Begin

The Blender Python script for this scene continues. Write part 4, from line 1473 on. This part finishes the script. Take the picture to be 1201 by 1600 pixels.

End
Begin

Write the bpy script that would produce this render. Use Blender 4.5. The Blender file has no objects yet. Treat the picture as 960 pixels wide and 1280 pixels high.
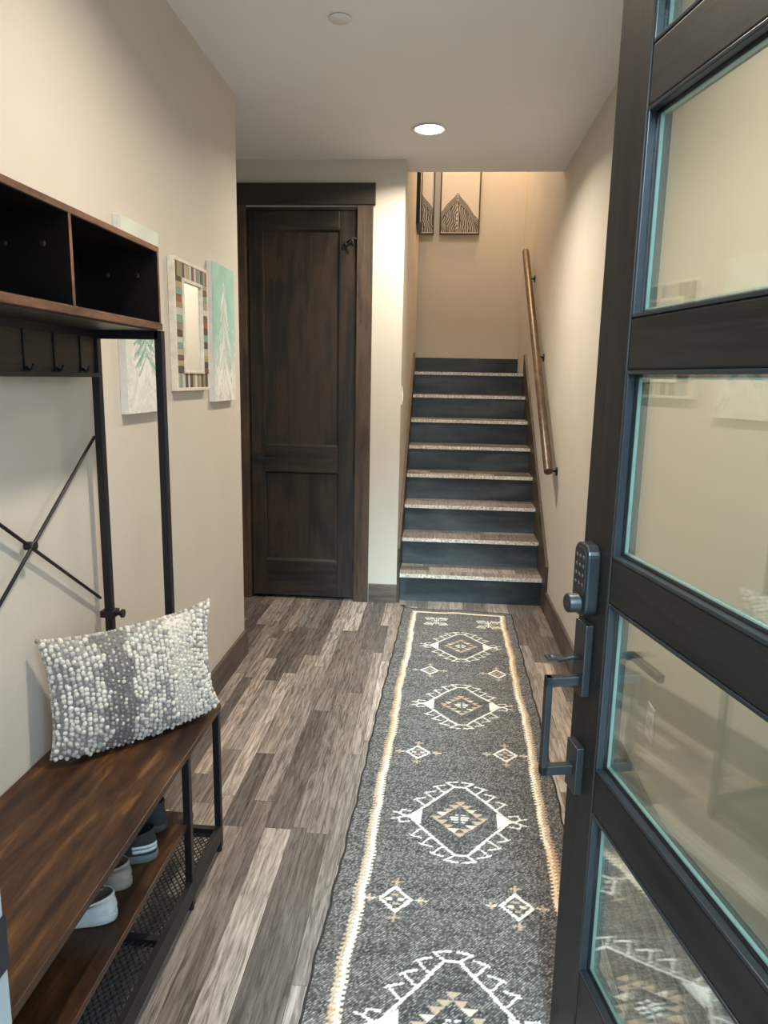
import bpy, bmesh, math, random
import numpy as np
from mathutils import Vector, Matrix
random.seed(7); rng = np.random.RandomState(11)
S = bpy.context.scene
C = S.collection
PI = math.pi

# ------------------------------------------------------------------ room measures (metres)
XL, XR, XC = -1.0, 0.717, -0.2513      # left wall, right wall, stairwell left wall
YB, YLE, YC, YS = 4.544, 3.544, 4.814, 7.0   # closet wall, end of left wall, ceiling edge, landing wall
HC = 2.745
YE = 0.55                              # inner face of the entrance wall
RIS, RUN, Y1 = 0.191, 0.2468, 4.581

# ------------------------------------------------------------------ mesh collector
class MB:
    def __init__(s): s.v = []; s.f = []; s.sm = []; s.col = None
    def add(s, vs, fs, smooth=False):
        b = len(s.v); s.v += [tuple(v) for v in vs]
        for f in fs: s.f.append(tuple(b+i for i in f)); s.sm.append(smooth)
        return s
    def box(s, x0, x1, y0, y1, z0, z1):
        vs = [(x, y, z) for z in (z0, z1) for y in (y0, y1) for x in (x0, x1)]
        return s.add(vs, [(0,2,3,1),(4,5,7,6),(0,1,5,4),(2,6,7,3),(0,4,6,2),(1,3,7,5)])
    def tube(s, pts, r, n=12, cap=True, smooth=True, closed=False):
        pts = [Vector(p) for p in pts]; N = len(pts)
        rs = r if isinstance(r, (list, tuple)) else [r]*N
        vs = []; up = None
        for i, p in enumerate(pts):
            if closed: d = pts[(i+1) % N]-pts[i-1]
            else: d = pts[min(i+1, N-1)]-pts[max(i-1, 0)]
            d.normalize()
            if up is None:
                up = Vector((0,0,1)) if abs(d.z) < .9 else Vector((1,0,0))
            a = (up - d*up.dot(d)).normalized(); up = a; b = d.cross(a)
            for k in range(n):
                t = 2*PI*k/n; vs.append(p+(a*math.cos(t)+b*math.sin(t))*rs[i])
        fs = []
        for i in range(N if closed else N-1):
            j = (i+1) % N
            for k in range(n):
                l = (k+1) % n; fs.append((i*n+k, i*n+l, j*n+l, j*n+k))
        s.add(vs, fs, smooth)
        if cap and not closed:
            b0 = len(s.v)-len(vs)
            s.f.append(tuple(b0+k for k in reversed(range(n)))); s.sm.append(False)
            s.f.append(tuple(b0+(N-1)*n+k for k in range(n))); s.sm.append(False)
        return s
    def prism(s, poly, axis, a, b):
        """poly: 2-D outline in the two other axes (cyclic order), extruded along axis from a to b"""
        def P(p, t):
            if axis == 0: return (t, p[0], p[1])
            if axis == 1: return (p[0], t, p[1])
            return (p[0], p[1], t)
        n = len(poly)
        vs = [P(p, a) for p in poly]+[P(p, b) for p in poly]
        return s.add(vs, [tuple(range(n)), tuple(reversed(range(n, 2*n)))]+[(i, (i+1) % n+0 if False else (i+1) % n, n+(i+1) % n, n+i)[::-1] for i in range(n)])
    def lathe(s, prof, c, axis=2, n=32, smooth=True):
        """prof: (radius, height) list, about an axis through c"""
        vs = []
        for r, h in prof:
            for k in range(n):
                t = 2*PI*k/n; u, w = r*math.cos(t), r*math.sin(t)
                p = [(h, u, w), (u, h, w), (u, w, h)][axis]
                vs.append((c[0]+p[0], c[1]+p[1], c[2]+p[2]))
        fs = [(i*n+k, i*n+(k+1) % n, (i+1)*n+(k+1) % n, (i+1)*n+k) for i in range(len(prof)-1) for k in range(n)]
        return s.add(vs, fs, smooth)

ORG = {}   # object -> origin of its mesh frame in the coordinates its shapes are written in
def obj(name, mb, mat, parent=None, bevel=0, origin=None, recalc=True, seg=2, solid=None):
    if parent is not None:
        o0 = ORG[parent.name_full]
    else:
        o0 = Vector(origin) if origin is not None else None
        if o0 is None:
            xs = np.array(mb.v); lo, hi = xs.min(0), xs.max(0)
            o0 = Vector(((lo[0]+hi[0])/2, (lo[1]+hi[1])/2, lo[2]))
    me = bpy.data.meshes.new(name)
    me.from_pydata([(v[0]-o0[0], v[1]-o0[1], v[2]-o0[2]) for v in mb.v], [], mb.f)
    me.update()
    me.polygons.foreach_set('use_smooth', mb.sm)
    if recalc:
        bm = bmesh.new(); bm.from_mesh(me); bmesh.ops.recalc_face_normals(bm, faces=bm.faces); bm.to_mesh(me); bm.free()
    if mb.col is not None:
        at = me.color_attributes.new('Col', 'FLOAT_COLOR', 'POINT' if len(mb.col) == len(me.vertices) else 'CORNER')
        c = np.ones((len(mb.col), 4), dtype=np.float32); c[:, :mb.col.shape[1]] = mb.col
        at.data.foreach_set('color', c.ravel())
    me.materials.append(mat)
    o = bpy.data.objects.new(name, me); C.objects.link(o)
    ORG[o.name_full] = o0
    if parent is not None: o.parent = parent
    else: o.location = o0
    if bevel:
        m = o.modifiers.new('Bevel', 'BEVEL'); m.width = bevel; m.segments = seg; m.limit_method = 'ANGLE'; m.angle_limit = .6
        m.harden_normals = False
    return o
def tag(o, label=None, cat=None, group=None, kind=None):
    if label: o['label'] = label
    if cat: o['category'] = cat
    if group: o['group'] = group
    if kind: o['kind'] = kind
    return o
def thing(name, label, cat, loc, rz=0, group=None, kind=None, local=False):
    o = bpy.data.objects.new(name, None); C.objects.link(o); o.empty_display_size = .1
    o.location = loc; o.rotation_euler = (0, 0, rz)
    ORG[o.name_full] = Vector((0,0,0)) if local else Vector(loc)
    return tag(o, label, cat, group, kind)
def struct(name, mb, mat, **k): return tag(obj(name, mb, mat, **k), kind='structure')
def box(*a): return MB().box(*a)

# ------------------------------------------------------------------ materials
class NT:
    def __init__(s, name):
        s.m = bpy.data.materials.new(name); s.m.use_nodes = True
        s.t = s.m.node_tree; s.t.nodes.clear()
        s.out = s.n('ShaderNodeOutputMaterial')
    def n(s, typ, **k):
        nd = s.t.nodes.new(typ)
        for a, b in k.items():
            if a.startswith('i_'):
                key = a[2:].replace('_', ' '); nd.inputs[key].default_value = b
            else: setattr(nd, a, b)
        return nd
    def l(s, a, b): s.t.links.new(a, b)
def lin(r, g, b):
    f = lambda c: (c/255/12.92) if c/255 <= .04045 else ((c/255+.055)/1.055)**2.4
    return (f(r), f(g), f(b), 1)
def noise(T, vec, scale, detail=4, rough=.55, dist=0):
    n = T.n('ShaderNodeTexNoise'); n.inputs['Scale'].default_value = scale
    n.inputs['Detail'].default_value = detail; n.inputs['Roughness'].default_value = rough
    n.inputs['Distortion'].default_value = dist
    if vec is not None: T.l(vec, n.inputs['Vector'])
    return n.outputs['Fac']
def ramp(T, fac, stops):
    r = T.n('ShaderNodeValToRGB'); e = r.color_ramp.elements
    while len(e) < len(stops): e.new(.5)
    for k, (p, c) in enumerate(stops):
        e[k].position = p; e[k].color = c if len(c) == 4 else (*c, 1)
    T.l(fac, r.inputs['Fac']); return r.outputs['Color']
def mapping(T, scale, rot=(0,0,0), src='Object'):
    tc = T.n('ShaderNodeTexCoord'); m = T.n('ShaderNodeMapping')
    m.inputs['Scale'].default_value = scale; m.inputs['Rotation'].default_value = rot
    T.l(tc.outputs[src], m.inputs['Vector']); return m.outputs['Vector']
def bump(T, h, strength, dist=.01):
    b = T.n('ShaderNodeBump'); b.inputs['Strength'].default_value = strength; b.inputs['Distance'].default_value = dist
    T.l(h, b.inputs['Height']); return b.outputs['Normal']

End

* [What you have to do] Leave the pictures out and print, exactly as written, every line from the one holding "Write the bpy" down to the one holding "PI = math.pi", both of those included.

* [Response]
Write the bpy script that would produce this render. Use Blender 4.5. The Blender file has no objects yet. Treat the picture as 960 pixels wide and 1280 pixels high.
import bpy, bmesh, math, random
import numpy as np
from mathutils import Vector, Matrix
random.seed(7); rng = np.random.RandomState(11)
S = bpy.context.scene
C = S.collection
PI = math.pi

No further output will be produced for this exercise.